Oh hold me, for I am afraid. (1949)

The anonymity of the title creates an impersonal mode, soon broken by the personal pronoun, “I hold”, asserting her agency. The poem explores the mystery of intimate erotic love within a cosmic frame, using paradox, ambivalence and archetypal symbols. The repetitive of “this is” could easily attempt to echo the thrusting of sexual intercourse. The partners are linked today to create a third, transcending their separateness in a sacramental ritual.

The “selfless, shapeless seed” lacking identity, primordial chaos and biblical seed - sperm. The union of bodies conceals the mystery of the unity of the piercing of the egg by a sperm to create a third - a seminal person - a zygot, foetus, issue, progeny, genealogy.

Sexual congress usually takes place in darkness - eyeless labourer, blind energy, blind love, deep from sight - leading to a blaze of light.

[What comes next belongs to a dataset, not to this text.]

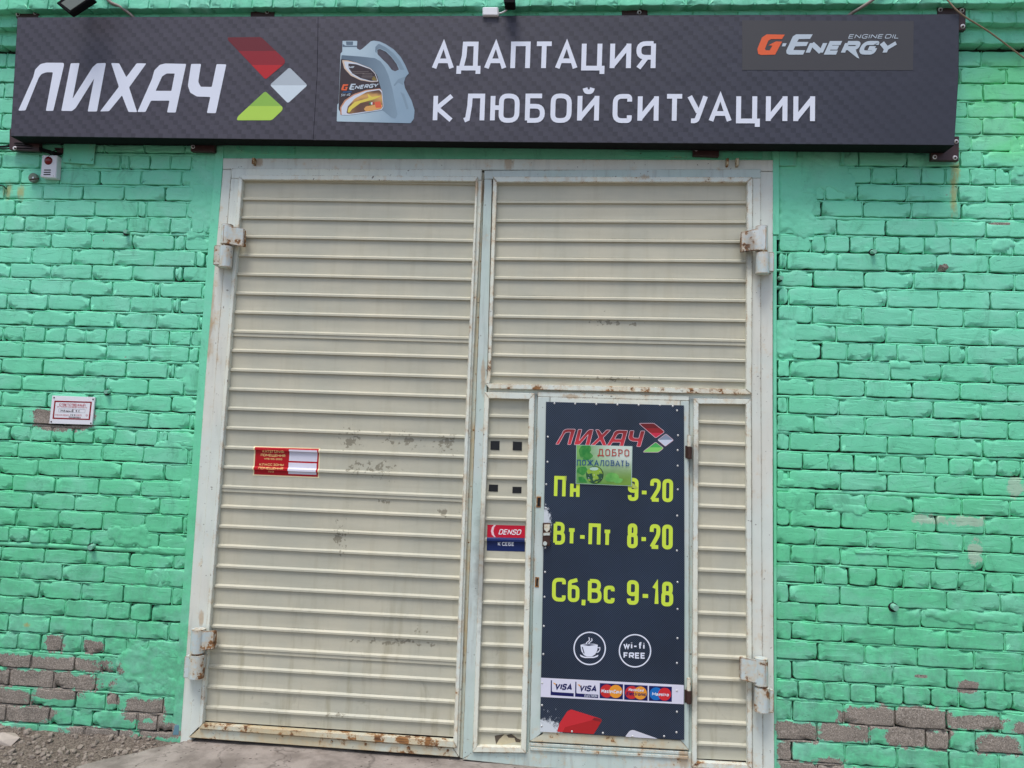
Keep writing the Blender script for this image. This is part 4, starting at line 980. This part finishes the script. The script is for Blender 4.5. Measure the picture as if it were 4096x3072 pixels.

All creation myths emphasise the coming of light - And God said: Let there be light!

Hesiod: From Chaos came forth Erebus and black Night; but of Night were born Aether and Day, (115 – 120).

Comparing this poem to Men’s love poetry demonstrates the antithetical approaches. This one appears so much more mutual with inclusive pronouns “our hunter and our chase”, reminiscent of nymphs and satyrs. The lack of urgency or aggressiveness seems more passive and responsive, focusing on the procreative purposes of making love. The mystery of conception, gestation and birth stretches our imagination.

Though it may begin with a mutual animalistic desire, the reciprocity of their passion reaching towards a transcendency of spiritual ecstasy by religious terminology like “resurrection, and blaze of light”.

Balanced phrases, such as:

This is our hunter and our chase,
the third who lay in our embrace.*

The resolution is completed, resulting in conception, a foetus and ultimately a child,

This is the blood’s wild tree that grows the intricate and folded rose.

The phallic image of the tree, is counterpointed by the rose, archetypal symbol of the female.

This is the maker and the made;*
this is the question and reply;*

Our sexuality is a highly conflicted issue. While the #MeToo movement has made worthy contributions to our understanding of sexual predation, we should be on guard for a new wave of puritanism that can drive sexual instincts underground.

There always has to be a delicate balance.

In 2004 Meredith McKinney and Patricia Clarke compiled a book called* The Equal Heart and Mind: Letters between Judith Wright and Jack McKinney.*

Georgina Arnott perceives an effervescent sexuality in her early poems that foreshadow the erotic writing of Woman to Man(1949).
Women writers have made major insights into their sexual needs. Males tend to depict women as mere passive sexual receptacles for their urgent gratification.

Woman to Child #


You who were darkness warmed my flesh
where out of darkness rose the seed.
Then all a world I made in me;
all the world you hear and see
hung upon my dreaming blood.
There moved the multitudinous stars,
and coloured birds and fishes moved.
There swam the sliding continents.
All time lay rolled in me, and sense,
and love that knew not its beloved.
O node and focus of the world;
I hold you deep within that well
you shall escape and not escape-
that mirrors still your sleeping shape;
that nurtures still your crescent cell.
I wither and you break from me;
yet though you dance in living light
I am the earth, I am the root,
I am the stem that fed the fruit,
the link that joins you to the night.